Qui êtes-vous ?

Mon blog est celui d'un butineur effaré dans tous les champs du savoir. Et c'est ce même butinage qui m'a conduit à écrire des livres.

samedi 20 septembre 2025

Bohumil Hrabal, La chevelure sacrifiée


Comme Une trop bruyante solitude, La chevelure sacrifiée de Bohumil Hrabal est un joyeux bric-à-brac. C'est une vraie délectation que de relire ce roman où les éléments de la cocasserie font la nique aux éléments du fantastique et du poétique. 

La narratrice, Maryška, est un personnage autant rabelaisien que chagallien. Elle boit la bière "au goulot d'une bouteille d'un litre", sans vergogne aucune devant son mari timoré, et dévore à s'en souiller le corsage des ribambelles de boudins et saucisses. Mais que serait cette ogresse sans ses cheveux ? Ce sont là "des milliers d'abeilles d'or, des milliers de vers luisants, des milliers de minuscules cristaux d'ambre étincelants". Et quand l'impétueuse gravit une cheminée haute de soixante mètres, c'est un incendie qui domine le paysage à l'entour emporté par le vent. Maryška se prend "pour la déesse Diane avec son javelot" et pourrait s'envoler. 

L'oncle Jo, cordonnier de haute pointure et ancien soldat aux exploits imaginaires, a le verbe tonitruant et de surcroît il chante. Pour un peu, il se prendrait pour Caruso mais est-il vraiment dupe de lui-même ? Quelle tragique lucidité se cache derrière toutes ses excentricités ? Le réel est une farce, une farce à en pleurer.

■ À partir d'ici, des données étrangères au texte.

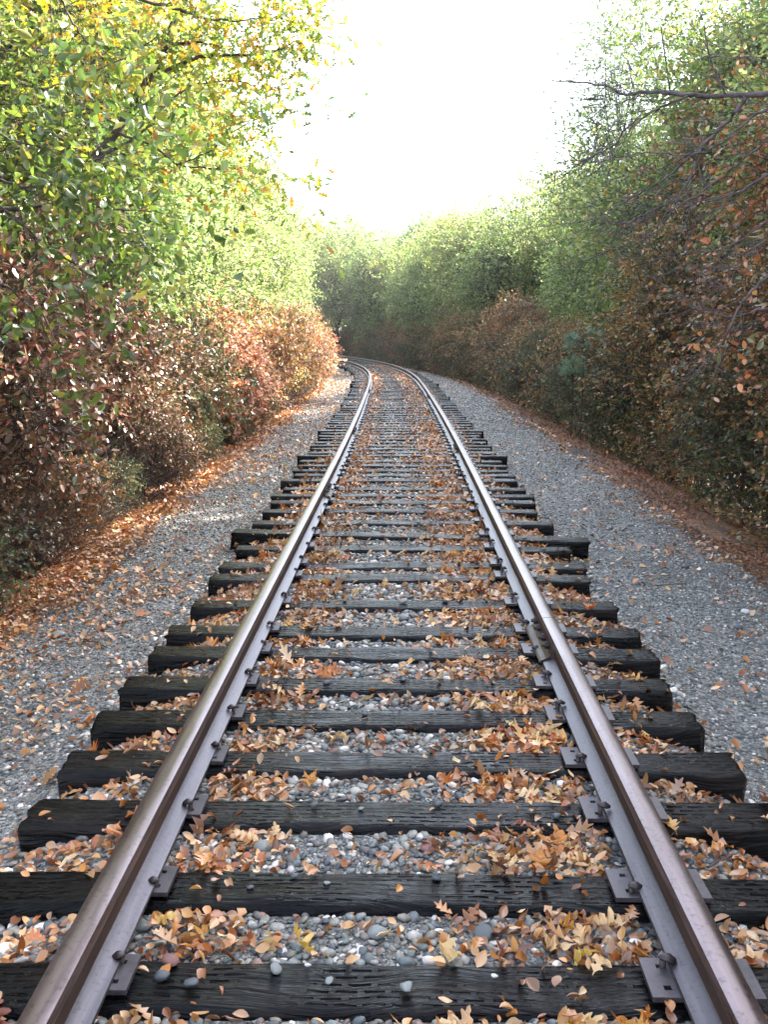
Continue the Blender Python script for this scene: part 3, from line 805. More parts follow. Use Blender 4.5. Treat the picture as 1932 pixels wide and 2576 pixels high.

Et puis il y a Francin, le mari de la belle échevelée et gérant de la brasserie où se déplie ce théâtre grotesque et grinçant. Il aimerait tant que Maryška soit "une femme convenable" comme les autres. Seulement voilà, même sa moto ne l'est pas, convenable, à tomber en panne tous les quatre matins. Un jour, sur cette drôle de machine, il ramène de Prague un étrange appareil. C'est l'époque magique de la Fée électricité. "Ici nous avons ces étincelles thérapeutiques qui se transforment en santé, des hautes fréquences qui donnent une nouvelle joie de vivre, un nouveau courage dans la vie... " Maryška, c'est sûr, guérira de l'hystérie et de l'épilepsie, des nerfs et des migraines, des muscles aussi, des oreilles encore. Sauf qu'une autre invention se propage partout : la radio. La radio qui raccourcit les distances jusqu'à les abolir. Alors, bien des idées passent par la tête de l'indomptable épouse. Même le chien de la maison en saura quelque chose. Quant à la chevelure, qui ne pèse pas moins de deux kilos, le titre du roman est assez éloquent...

Éloquent aussi le traitement de la lumière dans cette œuvre à nulle autre pareille. Sauf erreur de comptage, le mot lampe apparaît 27 fois dans le premier chapitre et le mot lumière 12 fois. Les deux se retrouvent régulièrement tout du long et le mot bougie les accompagne dans le chapitre trois.

"Lorsque Francin tournait une page, les deux lampes ventrues, scandalisées par tout mouvement qui menaçait de les éteindre, se mettaient à jaser comme deux grands oiseaux tirés de leur sommeil, vraiment ces deux lampes tendaient méchamment leurs longs cous, éparpillaient sur le plafond des jeux d'ombres, le halètement incessant d'animaux antédiluviens ; moi, dans ces découpages d'ombres projetées au plafond, je voyais toujours des oreilles d'éléphant servant d'éventail, le thorax de squelettes soulevés par une lourde respiration, deux grands papillons de nuit épinglés par le faisceau lumineux que le cylindre de verre braquait droit au plafond ; là, au-dessus de chacune des lampes, brillait un petit miroir rond et aveuglant, une monnaie d'argent violemment éclairée, bougeant insensiblement, mais bougeant quand même sans relâche, exprimant de la sorte l'humeur de chacune des lampes." 

La lumière, nous le savons, voile autant qu'elle dévoile, dedans comme dehors. Elle n'ouvre pas de chemin quand elle brouille les lignes. Le roman se déroulant dans les années 1920, alors que la Tchécoslovaquie vient de naître sur les décombres de l'empire austro-hongrois avec des contours à confirmer, Bohumil Hrabal aura qui sait pensé à cette géographie incertaine en dépliant ses jeux de lumière.

La chevelure sacrifiée est disponible en édition de poche chez Gallimard.